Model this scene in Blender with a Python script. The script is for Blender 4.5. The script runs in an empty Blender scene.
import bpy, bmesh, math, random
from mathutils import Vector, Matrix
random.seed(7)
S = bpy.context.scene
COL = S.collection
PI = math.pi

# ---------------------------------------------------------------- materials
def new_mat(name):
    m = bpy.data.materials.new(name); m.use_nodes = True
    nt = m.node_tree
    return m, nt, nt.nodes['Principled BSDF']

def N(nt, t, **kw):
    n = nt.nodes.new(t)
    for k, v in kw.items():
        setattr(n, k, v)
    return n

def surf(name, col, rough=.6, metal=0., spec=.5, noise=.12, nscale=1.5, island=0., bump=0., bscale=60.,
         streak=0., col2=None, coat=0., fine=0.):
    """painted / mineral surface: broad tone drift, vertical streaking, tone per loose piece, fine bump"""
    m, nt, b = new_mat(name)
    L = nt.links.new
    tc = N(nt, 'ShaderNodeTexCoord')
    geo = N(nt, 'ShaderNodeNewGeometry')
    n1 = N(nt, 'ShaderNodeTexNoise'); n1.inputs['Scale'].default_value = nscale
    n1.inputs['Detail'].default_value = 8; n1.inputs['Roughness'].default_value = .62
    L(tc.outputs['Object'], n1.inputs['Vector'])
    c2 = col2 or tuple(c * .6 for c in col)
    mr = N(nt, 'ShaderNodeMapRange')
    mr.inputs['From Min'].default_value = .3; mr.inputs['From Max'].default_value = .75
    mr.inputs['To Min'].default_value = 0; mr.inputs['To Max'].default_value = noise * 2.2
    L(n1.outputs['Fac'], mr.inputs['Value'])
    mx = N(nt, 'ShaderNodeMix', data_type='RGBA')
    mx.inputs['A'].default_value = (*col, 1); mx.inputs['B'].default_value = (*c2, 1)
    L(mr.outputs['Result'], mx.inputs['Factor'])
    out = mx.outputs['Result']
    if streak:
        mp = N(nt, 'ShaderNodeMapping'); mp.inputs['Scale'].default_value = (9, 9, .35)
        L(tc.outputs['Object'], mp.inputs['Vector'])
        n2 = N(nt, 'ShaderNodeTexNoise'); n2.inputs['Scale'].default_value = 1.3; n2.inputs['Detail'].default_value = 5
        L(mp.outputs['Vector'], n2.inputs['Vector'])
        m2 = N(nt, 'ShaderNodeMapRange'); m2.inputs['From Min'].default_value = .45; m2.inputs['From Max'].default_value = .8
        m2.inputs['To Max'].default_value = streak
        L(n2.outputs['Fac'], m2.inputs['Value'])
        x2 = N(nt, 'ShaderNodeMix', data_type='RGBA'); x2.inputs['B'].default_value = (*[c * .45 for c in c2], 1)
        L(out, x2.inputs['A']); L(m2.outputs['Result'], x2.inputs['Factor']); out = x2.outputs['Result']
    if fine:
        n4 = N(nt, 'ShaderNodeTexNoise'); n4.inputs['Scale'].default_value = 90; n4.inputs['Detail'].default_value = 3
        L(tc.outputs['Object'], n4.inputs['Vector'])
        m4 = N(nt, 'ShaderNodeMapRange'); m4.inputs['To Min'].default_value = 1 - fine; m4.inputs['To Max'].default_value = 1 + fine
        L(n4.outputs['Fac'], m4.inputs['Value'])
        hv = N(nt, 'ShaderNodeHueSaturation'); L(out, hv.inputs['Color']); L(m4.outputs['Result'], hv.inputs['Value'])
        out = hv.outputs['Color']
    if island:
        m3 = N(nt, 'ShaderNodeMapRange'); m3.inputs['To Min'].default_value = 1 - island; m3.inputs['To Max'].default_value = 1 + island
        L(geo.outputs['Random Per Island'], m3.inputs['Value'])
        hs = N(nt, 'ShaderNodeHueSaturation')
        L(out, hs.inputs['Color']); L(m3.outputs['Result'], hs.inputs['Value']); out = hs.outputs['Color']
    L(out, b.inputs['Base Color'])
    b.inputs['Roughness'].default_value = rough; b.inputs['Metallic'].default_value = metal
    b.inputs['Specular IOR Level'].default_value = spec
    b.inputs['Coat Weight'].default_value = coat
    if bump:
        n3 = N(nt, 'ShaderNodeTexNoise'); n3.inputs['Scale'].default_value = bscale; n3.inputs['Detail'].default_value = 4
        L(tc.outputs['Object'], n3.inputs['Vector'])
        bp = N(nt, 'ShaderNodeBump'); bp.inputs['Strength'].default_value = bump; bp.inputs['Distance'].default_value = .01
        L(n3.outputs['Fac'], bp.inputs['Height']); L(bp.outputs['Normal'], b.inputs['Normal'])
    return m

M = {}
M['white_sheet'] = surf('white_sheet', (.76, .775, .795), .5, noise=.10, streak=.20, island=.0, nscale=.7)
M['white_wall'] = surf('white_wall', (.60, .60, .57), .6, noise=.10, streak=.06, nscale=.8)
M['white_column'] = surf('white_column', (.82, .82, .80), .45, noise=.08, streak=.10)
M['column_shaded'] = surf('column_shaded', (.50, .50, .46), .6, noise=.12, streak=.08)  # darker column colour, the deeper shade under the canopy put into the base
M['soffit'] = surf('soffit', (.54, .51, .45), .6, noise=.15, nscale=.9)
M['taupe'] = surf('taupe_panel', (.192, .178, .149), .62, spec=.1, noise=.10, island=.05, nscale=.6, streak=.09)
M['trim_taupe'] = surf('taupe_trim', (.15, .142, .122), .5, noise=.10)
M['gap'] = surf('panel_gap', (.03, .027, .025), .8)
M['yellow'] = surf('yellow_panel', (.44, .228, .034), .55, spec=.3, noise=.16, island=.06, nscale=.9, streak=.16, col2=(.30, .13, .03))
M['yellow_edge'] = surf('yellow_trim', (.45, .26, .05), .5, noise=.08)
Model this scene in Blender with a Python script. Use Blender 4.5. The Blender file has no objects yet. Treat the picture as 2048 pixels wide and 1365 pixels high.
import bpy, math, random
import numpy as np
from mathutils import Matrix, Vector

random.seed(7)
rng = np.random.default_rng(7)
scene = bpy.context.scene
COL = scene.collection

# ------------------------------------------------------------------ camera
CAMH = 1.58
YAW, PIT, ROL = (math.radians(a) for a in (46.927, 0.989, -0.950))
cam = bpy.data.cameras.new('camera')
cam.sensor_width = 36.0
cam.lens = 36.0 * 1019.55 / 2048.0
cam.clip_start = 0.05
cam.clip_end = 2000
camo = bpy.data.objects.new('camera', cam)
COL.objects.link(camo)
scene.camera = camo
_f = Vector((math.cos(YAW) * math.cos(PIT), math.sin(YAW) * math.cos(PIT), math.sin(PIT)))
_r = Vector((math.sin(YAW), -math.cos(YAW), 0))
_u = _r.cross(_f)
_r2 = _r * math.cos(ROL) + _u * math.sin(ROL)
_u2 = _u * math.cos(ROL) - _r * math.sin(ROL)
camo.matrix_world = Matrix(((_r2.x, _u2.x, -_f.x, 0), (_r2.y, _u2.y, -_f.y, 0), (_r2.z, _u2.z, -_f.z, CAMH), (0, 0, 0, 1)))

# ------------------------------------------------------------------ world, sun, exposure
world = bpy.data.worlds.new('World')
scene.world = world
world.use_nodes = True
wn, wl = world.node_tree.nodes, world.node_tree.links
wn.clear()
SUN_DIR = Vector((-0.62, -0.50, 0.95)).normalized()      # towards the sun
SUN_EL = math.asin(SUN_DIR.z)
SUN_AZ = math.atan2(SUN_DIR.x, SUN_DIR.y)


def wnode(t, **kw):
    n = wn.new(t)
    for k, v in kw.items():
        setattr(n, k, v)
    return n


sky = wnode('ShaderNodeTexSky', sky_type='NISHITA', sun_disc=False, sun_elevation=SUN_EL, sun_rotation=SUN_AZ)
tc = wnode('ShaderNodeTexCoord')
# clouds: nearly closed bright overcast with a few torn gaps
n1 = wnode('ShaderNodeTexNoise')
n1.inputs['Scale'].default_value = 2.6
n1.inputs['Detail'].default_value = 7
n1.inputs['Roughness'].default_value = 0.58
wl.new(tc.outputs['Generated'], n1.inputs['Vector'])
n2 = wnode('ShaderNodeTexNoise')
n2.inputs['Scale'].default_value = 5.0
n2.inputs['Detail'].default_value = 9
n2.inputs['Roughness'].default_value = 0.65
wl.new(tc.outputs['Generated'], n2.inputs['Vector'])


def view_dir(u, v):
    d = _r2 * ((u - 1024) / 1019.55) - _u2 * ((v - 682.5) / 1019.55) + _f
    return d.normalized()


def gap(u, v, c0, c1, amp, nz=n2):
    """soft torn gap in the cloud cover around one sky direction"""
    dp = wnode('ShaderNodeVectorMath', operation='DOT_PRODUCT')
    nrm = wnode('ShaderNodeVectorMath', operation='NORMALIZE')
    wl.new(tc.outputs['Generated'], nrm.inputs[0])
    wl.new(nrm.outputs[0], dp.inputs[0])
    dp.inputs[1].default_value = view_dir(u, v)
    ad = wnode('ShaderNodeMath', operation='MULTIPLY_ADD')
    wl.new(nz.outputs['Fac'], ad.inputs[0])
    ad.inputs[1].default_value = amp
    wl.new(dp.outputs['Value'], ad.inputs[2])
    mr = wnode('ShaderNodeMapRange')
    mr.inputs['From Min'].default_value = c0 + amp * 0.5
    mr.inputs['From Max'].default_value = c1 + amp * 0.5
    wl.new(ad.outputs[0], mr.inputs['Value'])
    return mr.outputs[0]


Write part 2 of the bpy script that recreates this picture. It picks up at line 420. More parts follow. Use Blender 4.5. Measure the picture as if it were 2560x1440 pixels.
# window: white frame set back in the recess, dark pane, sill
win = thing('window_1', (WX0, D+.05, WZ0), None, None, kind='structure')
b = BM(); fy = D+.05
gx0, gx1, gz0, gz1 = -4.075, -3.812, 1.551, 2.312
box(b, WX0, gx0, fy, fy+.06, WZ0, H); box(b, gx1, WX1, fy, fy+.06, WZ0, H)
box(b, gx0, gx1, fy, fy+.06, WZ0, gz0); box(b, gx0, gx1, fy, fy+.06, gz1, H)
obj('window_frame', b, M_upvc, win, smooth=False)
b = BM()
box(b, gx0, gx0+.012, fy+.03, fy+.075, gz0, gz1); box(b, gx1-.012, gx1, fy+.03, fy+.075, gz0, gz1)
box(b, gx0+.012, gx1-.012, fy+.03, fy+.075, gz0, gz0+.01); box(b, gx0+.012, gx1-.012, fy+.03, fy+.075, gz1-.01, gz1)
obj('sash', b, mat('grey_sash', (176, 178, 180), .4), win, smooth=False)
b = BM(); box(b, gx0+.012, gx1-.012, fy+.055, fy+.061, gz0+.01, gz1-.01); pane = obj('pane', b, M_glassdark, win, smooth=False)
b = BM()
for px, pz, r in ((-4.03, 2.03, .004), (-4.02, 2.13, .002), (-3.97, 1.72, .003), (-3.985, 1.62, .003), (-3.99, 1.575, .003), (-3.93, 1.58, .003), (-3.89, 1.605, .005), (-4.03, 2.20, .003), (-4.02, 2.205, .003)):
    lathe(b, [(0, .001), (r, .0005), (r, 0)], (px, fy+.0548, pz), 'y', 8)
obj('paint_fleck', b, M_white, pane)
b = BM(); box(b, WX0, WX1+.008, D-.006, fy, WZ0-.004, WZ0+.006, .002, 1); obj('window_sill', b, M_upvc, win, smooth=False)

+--

| AIM OF THE EXERCISE |
Give back, verbatim, the lines from the top of the entries above through the line containing "PI = math.pi".

| FULL SOLUTION |
Model this scene in Blender with a Python script. The script is for Blender 4.5. The script runs in an empty Blender scene.
import bpy, bmesh, math, random
from mathutils import Vector, Matrix
random.seed(7)
S = bpy.context.scene
COL = S.collection
PI = math.pi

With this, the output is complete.